Effect of Network Chain Length on the Tearing Energy Master Curves of Poly(Dimethyldiphenyl Siloxane)

Abstract

Abstract Five different molecular weights of vinyl-terminated poly(dimethyldiphenyl siloxane) were endlinked with tetrakis(dimethylsiloxy)silane to produce networks of various crosslink densities. A hydrosilation endlinking reaction was chosen, since this method provides the advantage of easily controlling the network chain length and network morphology. Tear energies were determined using a modified trouser-tear test piece at several rates and temperatures. All of the tear energy data for each crosslink density could be shifted to a single master curve with the same WLF coefficients, C1=6 and C2=108 K. The threshold tear energy of PDMDPS is different from unsubstituted PDMS because the average molecular weight per backbone atom and density are increased by the presence of phenyl groups. Each of the tear-energy master curves of PDMDPS shift to a single curve with Mc1/2, except in regions near the glass transition. Deviations of the curves are observed to coincide with increases in the crack-tip diameter with increasing molecular weight between crosslinks. In the lower transition region of the tear-energy master curve, the loss function is determined by the hysteresis of the material. Near the glass transition, the effect of the strain energy and strain-energy distribution, as well as the hysteresis, must be considered. Deviations of the master curves with crosslink density can also be explained from the changes in the loss function for each curve due to the differences in strain and strain distribution for different crack-tip diameters which were visually evident.

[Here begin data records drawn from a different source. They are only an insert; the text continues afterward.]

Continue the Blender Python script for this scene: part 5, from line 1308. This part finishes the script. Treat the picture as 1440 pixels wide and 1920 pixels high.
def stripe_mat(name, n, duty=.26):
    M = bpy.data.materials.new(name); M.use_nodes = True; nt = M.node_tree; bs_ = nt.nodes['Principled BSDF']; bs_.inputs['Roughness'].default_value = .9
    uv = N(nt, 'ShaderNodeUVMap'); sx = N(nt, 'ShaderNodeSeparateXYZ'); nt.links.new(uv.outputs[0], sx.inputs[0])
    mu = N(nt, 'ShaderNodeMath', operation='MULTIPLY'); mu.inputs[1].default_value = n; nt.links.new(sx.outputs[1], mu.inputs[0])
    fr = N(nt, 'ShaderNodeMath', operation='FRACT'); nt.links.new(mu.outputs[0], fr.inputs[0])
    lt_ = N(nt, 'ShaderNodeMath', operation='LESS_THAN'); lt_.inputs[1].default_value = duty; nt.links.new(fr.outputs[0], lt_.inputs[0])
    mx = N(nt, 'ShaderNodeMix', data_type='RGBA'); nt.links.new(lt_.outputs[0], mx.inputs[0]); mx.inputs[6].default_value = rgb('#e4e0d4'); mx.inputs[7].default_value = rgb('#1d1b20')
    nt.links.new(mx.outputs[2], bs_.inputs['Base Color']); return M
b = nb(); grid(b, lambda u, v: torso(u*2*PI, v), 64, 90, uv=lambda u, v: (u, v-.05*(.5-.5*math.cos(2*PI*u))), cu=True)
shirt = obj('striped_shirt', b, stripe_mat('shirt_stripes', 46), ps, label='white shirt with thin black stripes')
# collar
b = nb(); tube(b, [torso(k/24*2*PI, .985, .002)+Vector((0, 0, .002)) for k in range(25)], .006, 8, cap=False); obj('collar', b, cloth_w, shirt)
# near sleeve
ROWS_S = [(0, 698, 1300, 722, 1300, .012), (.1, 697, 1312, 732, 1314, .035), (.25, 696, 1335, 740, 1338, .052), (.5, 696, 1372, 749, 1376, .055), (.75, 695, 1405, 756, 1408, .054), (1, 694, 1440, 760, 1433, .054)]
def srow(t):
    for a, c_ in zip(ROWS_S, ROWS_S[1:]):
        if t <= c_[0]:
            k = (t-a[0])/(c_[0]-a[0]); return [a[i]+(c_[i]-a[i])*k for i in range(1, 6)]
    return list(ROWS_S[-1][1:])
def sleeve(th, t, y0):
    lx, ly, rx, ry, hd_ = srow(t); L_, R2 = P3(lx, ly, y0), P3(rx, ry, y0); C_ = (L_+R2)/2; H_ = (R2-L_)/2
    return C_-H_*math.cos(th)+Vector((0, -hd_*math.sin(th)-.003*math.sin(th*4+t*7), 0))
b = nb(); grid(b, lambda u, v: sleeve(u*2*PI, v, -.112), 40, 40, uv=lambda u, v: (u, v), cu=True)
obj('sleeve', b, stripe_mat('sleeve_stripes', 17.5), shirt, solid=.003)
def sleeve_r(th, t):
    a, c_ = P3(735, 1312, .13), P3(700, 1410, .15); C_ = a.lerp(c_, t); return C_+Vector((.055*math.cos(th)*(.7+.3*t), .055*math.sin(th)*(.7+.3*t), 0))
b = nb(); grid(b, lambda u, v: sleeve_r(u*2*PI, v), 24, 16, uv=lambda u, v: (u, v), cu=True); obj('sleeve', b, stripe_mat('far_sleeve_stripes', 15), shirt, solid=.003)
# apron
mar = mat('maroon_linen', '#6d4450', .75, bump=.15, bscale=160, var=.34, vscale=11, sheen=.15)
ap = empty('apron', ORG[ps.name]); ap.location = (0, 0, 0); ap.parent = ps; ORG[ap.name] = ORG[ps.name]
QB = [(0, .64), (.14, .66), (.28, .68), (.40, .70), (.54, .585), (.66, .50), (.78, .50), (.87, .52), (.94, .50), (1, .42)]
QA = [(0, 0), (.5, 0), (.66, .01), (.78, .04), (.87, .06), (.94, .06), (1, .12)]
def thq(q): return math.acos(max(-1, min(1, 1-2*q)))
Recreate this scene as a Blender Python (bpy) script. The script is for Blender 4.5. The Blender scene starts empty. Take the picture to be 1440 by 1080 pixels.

Andrews' representation of the loss function of the tear energy is known to be dependent on hysteresis, strain energy, and the strain-energy distribution near the crack tip. Modifying his relation, the tear energy was shown to increase with hysteresis as long as the strain energy and strain-energy distribution remained constant. The strain energy distribution was also shown to increase directly with the molecular weight between crosslinks of the network.